### Given data

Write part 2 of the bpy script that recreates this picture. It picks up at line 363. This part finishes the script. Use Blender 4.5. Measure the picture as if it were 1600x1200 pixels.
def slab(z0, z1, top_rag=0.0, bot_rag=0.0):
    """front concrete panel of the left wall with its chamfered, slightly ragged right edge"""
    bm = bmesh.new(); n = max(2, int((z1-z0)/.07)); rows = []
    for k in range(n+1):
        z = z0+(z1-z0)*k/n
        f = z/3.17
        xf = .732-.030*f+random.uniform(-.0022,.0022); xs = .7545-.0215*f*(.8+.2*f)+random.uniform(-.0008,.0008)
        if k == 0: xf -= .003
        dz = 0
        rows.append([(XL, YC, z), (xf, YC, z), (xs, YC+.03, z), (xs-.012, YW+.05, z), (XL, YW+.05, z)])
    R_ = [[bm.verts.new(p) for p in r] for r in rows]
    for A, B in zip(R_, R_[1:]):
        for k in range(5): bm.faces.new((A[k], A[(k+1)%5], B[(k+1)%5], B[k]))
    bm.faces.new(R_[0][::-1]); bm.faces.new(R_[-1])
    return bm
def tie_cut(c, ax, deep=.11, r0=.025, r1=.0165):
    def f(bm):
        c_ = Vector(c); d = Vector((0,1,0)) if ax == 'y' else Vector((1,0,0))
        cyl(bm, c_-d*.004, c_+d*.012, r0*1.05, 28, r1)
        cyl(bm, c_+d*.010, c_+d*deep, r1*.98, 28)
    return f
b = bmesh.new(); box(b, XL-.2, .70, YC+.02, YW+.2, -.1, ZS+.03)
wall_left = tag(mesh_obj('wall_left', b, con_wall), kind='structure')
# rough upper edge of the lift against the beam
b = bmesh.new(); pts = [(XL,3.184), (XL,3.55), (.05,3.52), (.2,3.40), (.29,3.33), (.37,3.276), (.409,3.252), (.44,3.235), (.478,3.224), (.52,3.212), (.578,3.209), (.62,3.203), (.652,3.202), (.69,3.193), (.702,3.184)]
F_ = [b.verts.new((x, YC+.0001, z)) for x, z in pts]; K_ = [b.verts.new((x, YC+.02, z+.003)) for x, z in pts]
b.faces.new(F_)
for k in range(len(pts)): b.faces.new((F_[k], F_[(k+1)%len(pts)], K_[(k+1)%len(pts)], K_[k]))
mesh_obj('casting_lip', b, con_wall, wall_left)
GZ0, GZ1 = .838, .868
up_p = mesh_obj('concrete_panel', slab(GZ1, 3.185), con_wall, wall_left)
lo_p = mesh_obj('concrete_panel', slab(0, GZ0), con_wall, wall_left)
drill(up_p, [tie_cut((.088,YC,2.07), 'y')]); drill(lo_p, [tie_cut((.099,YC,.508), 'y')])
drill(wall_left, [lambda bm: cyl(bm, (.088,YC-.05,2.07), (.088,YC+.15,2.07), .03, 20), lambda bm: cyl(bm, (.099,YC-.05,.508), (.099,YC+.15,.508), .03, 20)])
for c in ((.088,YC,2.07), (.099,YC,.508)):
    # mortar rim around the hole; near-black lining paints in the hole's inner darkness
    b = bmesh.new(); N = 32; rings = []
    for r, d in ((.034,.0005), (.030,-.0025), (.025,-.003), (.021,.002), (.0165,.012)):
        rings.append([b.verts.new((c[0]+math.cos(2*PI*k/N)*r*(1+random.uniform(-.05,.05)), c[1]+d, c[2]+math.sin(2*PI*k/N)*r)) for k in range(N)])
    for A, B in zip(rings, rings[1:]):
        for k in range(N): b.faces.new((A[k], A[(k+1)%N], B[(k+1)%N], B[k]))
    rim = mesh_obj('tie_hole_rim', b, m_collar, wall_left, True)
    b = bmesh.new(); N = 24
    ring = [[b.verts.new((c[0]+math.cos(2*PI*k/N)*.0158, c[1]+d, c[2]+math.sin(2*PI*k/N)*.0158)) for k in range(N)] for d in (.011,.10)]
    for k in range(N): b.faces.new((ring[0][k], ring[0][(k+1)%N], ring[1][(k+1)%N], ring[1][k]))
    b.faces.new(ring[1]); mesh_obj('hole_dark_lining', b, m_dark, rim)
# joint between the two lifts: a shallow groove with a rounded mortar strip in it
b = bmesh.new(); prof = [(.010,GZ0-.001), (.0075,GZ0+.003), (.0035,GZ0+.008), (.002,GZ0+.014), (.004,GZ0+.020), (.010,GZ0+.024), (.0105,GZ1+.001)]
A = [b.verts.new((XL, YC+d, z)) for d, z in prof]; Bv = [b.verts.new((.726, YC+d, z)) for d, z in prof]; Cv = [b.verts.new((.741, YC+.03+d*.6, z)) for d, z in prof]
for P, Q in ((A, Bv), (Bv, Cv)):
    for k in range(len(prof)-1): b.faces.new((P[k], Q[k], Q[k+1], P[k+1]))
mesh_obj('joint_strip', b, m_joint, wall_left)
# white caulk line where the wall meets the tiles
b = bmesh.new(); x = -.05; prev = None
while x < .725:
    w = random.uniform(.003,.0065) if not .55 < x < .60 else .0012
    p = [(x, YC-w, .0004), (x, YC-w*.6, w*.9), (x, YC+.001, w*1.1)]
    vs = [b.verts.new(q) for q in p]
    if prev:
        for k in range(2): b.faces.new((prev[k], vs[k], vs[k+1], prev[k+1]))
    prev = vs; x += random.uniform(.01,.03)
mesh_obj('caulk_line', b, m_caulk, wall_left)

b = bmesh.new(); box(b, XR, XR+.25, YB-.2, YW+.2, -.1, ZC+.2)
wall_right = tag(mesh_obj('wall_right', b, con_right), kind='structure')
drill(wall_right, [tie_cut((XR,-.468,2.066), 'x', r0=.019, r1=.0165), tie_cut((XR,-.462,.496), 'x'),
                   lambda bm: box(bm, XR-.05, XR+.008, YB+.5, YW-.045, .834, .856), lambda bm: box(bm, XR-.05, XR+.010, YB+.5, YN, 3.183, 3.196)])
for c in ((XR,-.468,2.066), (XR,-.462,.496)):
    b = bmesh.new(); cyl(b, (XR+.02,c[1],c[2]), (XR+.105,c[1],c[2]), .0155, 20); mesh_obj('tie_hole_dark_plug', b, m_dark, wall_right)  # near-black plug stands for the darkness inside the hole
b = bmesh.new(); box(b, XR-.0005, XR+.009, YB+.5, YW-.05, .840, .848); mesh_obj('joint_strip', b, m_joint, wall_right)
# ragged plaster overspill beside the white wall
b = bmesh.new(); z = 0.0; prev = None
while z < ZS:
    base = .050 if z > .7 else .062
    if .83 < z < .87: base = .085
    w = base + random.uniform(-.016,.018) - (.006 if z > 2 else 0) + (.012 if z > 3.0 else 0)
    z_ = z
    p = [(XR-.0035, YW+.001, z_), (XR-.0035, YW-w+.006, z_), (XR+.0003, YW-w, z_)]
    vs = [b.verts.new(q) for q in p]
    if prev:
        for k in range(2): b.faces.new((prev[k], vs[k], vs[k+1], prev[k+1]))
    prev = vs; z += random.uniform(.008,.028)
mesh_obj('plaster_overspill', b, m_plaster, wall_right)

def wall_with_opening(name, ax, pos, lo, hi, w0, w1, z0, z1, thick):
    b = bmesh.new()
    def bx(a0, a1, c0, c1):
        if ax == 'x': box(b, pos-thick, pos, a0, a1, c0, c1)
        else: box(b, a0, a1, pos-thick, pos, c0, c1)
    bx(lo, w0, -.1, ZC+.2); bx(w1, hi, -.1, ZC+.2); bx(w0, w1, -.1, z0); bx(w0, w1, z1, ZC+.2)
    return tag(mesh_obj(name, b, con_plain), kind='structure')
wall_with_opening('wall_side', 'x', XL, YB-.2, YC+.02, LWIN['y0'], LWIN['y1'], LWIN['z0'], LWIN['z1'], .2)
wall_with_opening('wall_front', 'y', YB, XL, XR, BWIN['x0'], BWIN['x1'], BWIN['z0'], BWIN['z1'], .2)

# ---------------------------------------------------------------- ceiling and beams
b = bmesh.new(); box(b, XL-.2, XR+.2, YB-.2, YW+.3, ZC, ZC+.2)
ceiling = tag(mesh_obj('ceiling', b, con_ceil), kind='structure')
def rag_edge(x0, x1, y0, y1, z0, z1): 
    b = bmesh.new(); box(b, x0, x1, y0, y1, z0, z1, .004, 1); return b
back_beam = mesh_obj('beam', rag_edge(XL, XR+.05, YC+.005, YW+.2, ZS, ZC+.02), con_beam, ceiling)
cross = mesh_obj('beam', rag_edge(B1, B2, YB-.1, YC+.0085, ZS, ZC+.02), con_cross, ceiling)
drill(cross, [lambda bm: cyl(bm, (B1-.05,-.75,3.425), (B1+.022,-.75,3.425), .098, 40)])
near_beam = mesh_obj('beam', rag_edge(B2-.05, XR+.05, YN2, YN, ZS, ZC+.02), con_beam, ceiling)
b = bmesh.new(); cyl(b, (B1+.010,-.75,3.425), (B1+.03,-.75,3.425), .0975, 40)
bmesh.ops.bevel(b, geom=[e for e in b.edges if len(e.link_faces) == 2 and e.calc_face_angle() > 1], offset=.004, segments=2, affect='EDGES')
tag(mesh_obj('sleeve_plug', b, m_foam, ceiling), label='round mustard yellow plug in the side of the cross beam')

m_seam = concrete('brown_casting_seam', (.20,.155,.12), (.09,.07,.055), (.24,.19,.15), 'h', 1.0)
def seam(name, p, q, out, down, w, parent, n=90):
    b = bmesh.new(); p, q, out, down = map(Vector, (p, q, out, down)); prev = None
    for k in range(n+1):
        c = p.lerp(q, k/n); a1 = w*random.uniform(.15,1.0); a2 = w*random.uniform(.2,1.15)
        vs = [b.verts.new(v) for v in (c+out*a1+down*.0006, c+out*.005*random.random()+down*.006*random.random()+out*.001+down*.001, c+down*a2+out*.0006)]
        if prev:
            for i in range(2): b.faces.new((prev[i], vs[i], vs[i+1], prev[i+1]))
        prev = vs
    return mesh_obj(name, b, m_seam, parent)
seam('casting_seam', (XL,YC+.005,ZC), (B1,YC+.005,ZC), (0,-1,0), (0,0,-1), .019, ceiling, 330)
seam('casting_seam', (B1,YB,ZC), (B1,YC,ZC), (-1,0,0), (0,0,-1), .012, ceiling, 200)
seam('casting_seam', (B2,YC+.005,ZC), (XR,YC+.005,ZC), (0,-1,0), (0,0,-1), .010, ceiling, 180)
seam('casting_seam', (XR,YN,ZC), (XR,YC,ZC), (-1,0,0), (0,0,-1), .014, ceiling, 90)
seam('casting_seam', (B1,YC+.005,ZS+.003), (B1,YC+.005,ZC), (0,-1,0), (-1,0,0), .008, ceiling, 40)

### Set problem
Start at the line with "YW+.2, ZS, ZC+.02), con_beam, ceiling)", stop at the line with "(B1+.022,-.75,3.425), .098, 40)])", and return every line in that stretch exactly, those two included.

### Correct response
back_beam = mesh_obj('beam', rag_edge(XL, XR+.05, YC+.005, YW+.2, ZS, ZC+.02), con_beam, ceiling)
cross = mesh_obj('beam', rag_edge(B1, B2, YB-.1, YC+.0085, ZS, ZC+.02), con_cross, ceiling)
drill(cross, [lambda bm: cyl(bm, (B1-.05,-.75,3.425), (B1+.022,-.75,3.425), .098, 40)])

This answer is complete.